4  だからこの「他人から好かれる」を軸にして生きる。「比較して、自分をダメだと思う」というところから、どうしたら解放されるかなというか、なんか違う軸をもつというか、そういう事ってどうしたら可能なのかな?っていうことを考えて行って共有していかないといけないなと思いました。
5  これは僕自身がそうで、最近マンガを描き始めて、毎日一本漫画を描いているんですが、人からの評価を気にして、評価されたいマン(※1)にここ数日なっていました。
6  で、カッコいいとおもう漫画家の人って他者の漫画を評価していて、そうか、自分は評価されたいマンだったんだと思いました。
7  どうして自分は評価されたいマンだったのか?と考えてみると、これは色々な原因がありそうで、それを分析していくのも、面白そうだと感じています。
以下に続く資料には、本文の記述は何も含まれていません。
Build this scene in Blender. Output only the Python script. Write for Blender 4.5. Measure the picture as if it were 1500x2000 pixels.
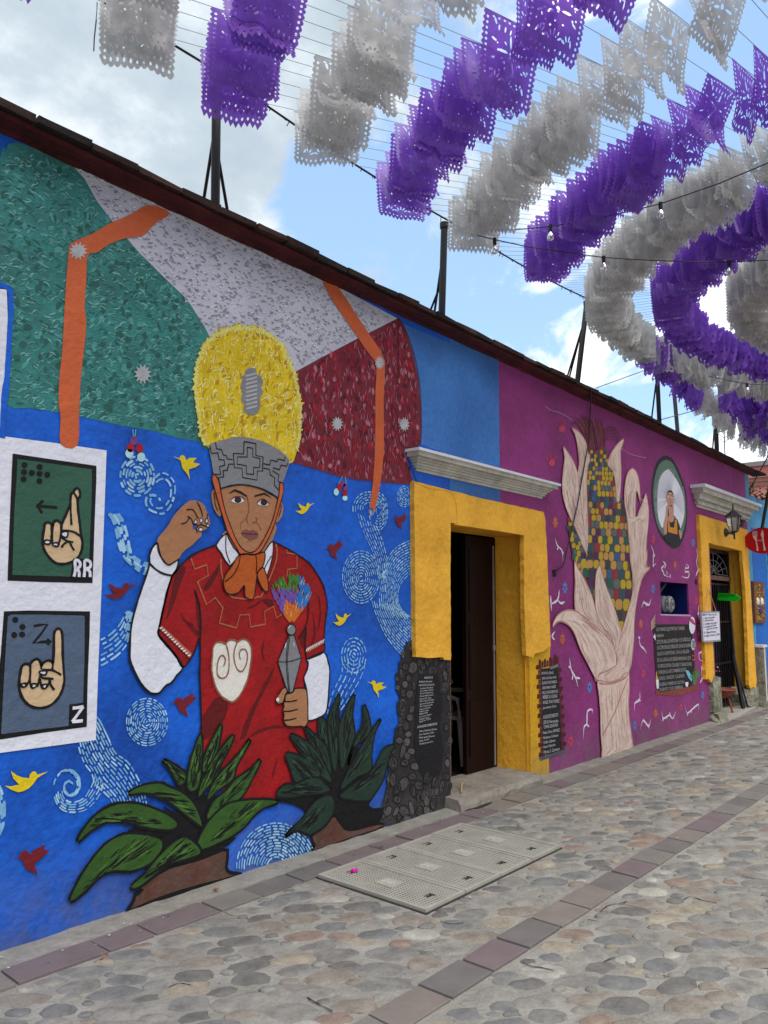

(※1)評価されたいマンというのは、デザイナーの山下陽光さんが、「みんな評価されたいマンになっているから、評価したいマンになったほうがいい」とある所で言っていて、そこからきた言葉です。


実感として、相談の90%くらいが、他者と自分を比較して、その結果自分に「価値がない」「意味がない」という事で苦しんでいるという内容だと感じる。人と比較し、他者の様にできない自分をダメという所に集約される質問が多いのだ。

人ってこんなにも比較によって苦しむんだという事が見えてきた。悩みのほとんどが比較。その度に自分は「人は勝つために生まれてきたのではない、負けて一生しょぼくれて生きるために生まれてきたのでもない。勝とうが負けようが生きる事を願われているのでは?」「勝ち負けのために生まれてきたのではない」という事を伝えているのだが、何だか、そういう事は砂漠にじょうろで水をやるように、無力にも感じている。


でも確かに僕自身もそうだ、人と比較して自分の有用性、ある程度何かできるという力を感じられないと自分なんていても仕方ないと思ってしまう。

中学以降ずっとそんな状態だった。そして今もそういう気持ちがある。

でも、よく考えると”意味”によって自分が生きて良い・生きちゃダメを決めるってすごい偏狭で傲慢な見方だよねって思う。(※2)

仏教はそういう風に命を見ない。命は厳粛で人間が意味付け・価値づけ出来るものではないのだ。

だから、仏教に触れる事で、自分の考え、社会のモノサシ、生産性等の価値観が全てではないという視座が与えられる。自分や社会のモノサシ自体を相対化することができると思っている。

簡単に解決する方法はないのだと思うのだけど、現代のこの「人と比較することによる苦しみ」というものを何とかできないものだろうかと思っている。

そして、自分はそういう人達に向かって漫画などで仏教の話を伝えたいし、一緒に考えていきたいと思っている。


(終)


〈註釈〉

(※2 そもそも僕らは、なぜ僕らはいのちの意味を決められるとか、意味ないなら消しても良いって思うようになったのだろう…?純粋に不思議な問いだ。いつの間にか思っている。子供の時はそんなこと思っていなかったはずなのに。)